Following the money held by newly minted Chinese millionaires, Christie’s has opened in Shanghai.

“We have made a significant achievement in becoming our own entity in Shanghai, without any Chinese partnership,” said Jonathon Stone, chairman and international head of Asian art. “We can act as we do in any of our offices, such as New York, Paris and Hong Kong; however, being in Shanghai allows us to target our Chinese customers more accurately. The Chinese market has become deeper, bigger and broader.”

Chinese laws and regulations about cultural relics define what Christie’s is allowed to sell within the country, forbidding any works made before 1949, even Western art.

However, Christie’s can exhibit art works to assist wealthy Chinese collectors learn about Western art. “Chinese collectors tend towards the big names in Western art but this buying trend has been growing at a steady pace; it is not a bubble,” said Stone. “We cannot deal or trade in cultural patrimony, even non-Chinese works. However, we can attract buyers from China to our auctions that are held all over the world where they can buy what they like.”

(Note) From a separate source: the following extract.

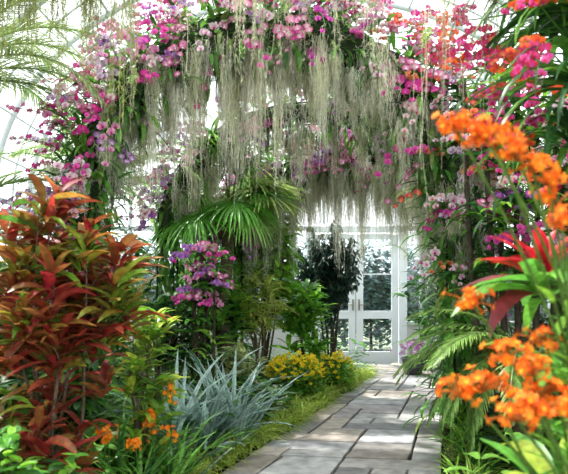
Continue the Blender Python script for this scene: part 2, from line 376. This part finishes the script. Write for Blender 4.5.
def pal1(s,p):
    if s<.36: L=[(PINK,MAG),(PALE,MAG),(WHT,MAG),(WHT,MAG),(MAG,WHT),(MAG,PINK),(PUR,WHT),(WHT,PUR)]
    elif s<.6: L=[(PALE,MAG),(WHT,MAG),(PINK,MAG),(MAG,PINK),(MAG,WHT),(LILAC,PUR),(PINK,PUR),(MAG,WHT)]
    else: L=[(WHT,RED),(RED,PEACH),(WHT,MAG),(MAG,WHT),(PEACH,RED),(MAG,PINK),(PINK,MAG),(WHT,PUR),(PINK,MAG)]
    return L[rng.integers(0,len(L))]
def pal2(s,p):
    L=[(PUR,WHT),(LILAC,PUR),(MAG,WHT),(WHT,MAG),(PALE,MAG),(PINK,PUR),(WHT,PUR)]
    return L[rng.integers(0,len(L))]
arch('orchid_arch',-.12,5.6,2.05,1.76,1.72,.5,420,4300,pal1,(.25,.8),205,1.45,.078,lenf=lambda s:np.interp(s,[.27,.36,.42,.5,.56,.8],[.55,.8,1.,.98,.52,.42]),srng=(.1,.86),front=.88)
arch('orchid_arch',.35,6.7,2.0,1.65,1.32,.32,110,1900,pal2,(.25,.7),55,.8,.075,(.2,.8),front=.95)
arch('orchid_arch',.8,7.7,1.9,1.42,1.12,.38,280,2800,pal2,(.27,.8),270,1.35,.086,(.2,.88),front=.95)
# ---------------------------------------------------------------- croton
CR=[(.3,.015,.03),(.4,.04,.03),(.2,.03,.02),(.14,.04,.015),(.14,.1,.02),(.42,.1,.04)]
CG=[(.12,.3,.03),(.26,.44,.04),(.2,.12,.02),(.5,.2,.04),(.08,.2,.03)]
CT=[(.5,.04,.05),(.5,.1,.06),(.2,.18,.03),(.45,.25,.06),(.22,.02,.03)]
shrub('croton_shrub',(-1.32,3.35,0),(-1.27,3.3,1.38),(.48,.35,.56),60,13,.25,.05,CR,.9,-.3,'lance',CT,CR,spread=.1,pal2=CG,nmain=7,stack=.16,low=30,br=.008,p2=.3)
shrub('croton_shrub',(-.95,3.95,0),(-.95,3.95,1.0),(.22,.25,.3),10,14,.18,.045,[(.2,.4,.04),(.4,.5,.06),(.12,.25,.04)],.9,-.3,'lance',None,None,low=14,br=.008)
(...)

The first Shanghai show in September 2013 put on a display of Pablo Picasso’s 1969 Homme Assis, a 1963 still-life by Giorgio Morandi, and Self-Portrait With Skeleton Arm and Madonna, an acrylic and silkscreen ink by Andy Warhol, which sold for Rmb12 million ($1.95 million). The Western art resides in Shanghai’s new free-trade zone, meaning it can be brought into China, shown to the public and taken out again without any tax having to be paid.

The auction also included Asian contemporary art and fine wines, in recognition of China’s booming market for rare vintages. The first sale raised about $25 million while the second auction, held in April, made around $20 million.

“The outcomes of these initial auctions was about as expected, and gave a good representation of what Christie’s is all about,” said Stone.

Of course, Shanghai’s newly hatched auctions are dwarfed by the long-established spring and autumn sales in Hong Kong. The May 2014 auction concluded this year with $389 million in sales.

“The wave of energy from Asian collectors swept through our sale in Hong Kong as well as in other locations this year,” said Francois Curiel, chairman of Christie’s Asia Pacific, in a recent press release. “Asian buyers showed their knowledge and expertise, focusing on acquiring works of art of exceptional quality.”

Stone said that anything imperial, belonging to an emperor or his court, and Song, Ming and Qing ceramics are high on the lists of canny Chinese buyers in Hong Kong.

On the other hand, Stone added: “Our job is also to identify younger artists and showcase them to an international audience. Emerging artists from China are of interest to all collectors.”

Speaking about collectors, Stone said that many buy what they love but are usually very aware of the value of their collections. “Art is a tangible asset,” he said. “We have seen growth of people buying with the intention to make money.

“This trend has been driven by the escalation of prices, especially of contemporary Chinese art. But buyers should remember that all categories of art go through cyclical periods and that art is no longer just in the US, Europe and Japanese markets, but truly has become international. They should be exploring art from everywhere.”